* _What the exercise asks_
Copy every line of the data in which the word "only" occurs.

* _Given material_
-- Begin --
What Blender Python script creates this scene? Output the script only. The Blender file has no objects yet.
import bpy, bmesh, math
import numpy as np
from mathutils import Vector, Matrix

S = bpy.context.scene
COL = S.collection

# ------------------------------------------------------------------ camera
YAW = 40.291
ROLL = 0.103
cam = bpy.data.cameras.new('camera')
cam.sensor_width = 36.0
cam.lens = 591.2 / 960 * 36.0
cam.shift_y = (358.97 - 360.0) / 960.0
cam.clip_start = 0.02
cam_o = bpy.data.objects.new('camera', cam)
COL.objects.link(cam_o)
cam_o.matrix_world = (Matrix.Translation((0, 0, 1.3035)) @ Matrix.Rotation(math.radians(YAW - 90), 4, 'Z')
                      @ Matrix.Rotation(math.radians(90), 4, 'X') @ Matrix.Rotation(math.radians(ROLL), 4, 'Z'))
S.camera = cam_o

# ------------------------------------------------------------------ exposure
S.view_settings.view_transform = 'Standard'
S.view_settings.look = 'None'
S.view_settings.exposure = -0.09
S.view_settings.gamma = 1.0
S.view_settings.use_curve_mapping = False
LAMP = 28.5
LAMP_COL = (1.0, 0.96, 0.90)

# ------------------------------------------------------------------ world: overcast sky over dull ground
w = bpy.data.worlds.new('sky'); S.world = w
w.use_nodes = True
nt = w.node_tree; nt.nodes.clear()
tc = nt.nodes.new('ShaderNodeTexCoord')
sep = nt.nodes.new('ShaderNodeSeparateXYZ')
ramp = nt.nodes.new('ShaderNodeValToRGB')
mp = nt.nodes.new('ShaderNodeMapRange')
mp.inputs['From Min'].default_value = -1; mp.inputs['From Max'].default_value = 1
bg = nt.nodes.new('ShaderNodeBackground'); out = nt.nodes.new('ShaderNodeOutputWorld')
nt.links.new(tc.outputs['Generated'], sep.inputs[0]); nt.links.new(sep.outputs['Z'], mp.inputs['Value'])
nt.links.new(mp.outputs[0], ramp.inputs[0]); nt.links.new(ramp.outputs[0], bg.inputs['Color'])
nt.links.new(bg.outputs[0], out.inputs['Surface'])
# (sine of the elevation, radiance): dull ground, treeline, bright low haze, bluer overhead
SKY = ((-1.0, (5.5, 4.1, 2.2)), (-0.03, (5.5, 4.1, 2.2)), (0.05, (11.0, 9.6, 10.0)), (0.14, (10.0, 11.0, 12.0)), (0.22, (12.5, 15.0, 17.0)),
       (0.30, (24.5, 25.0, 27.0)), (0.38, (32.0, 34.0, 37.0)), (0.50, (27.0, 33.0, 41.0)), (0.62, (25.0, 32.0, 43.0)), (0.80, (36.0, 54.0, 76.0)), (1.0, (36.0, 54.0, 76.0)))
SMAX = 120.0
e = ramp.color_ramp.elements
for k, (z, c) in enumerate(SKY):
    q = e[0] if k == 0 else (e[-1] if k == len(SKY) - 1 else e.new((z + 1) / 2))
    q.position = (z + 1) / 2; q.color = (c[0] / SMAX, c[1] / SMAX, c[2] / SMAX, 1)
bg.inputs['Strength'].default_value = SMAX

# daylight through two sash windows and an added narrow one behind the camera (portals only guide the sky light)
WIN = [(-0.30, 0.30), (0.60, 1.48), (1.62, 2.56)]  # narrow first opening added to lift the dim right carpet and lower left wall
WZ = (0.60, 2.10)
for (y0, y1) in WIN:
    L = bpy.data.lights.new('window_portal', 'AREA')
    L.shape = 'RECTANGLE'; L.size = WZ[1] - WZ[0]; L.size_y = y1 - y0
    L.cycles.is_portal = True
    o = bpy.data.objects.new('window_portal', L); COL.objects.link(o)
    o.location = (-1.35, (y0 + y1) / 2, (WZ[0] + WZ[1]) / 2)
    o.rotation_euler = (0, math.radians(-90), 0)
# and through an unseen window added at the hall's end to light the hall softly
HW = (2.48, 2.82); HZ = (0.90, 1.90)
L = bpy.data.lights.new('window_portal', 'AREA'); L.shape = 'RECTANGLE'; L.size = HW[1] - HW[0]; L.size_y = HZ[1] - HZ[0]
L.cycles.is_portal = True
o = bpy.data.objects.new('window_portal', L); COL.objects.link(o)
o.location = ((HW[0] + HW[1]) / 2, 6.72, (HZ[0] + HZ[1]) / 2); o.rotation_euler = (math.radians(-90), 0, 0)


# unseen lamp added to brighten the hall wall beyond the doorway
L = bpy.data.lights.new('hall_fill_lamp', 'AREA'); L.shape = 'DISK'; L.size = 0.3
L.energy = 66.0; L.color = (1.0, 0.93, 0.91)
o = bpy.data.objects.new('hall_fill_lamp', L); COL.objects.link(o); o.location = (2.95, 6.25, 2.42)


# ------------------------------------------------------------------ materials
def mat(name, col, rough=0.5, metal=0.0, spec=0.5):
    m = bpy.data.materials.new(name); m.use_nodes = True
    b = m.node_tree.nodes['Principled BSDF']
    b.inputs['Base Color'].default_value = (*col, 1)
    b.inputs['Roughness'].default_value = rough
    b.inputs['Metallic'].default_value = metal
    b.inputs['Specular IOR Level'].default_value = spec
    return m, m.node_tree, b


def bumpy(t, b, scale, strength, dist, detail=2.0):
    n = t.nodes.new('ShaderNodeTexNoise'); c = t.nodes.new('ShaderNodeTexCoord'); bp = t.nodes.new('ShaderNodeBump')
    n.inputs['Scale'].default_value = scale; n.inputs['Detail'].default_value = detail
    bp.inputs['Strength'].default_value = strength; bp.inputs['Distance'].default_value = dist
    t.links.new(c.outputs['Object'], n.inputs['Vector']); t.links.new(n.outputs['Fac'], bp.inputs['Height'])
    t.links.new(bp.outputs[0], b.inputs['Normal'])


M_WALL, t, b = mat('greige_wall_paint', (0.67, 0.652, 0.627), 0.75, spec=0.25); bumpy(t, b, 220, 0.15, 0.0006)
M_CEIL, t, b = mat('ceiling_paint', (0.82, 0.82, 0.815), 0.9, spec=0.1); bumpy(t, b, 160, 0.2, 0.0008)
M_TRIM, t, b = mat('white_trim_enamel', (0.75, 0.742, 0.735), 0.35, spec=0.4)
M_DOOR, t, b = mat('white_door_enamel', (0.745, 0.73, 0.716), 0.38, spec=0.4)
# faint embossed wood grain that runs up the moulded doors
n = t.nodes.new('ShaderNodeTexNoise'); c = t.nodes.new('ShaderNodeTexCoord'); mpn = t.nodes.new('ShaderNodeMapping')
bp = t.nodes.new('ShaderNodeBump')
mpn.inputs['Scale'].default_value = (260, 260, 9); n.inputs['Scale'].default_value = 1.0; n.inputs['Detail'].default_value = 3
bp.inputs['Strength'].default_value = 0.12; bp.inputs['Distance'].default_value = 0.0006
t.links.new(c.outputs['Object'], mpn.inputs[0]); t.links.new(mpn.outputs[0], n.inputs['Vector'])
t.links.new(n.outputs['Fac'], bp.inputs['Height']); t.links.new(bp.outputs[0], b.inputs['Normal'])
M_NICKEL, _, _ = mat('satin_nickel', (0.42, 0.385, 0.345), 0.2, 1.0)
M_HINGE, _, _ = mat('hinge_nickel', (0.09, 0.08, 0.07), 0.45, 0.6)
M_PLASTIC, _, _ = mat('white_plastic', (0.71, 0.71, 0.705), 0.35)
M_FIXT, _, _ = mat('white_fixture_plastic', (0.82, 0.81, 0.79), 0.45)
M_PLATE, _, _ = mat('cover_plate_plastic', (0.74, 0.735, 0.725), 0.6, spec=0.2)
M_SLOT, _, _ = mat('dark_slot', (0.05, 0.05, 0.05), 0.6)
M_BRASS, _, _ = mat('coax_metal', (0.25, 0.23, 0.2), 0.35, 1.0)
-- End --
* _Result of the task_
What Blender Python script creates this scene? Output the script only. The Blender file has no objects yet.
# daylight through two sash windows and an added narrow one behind the camera (portals only guide the sky light)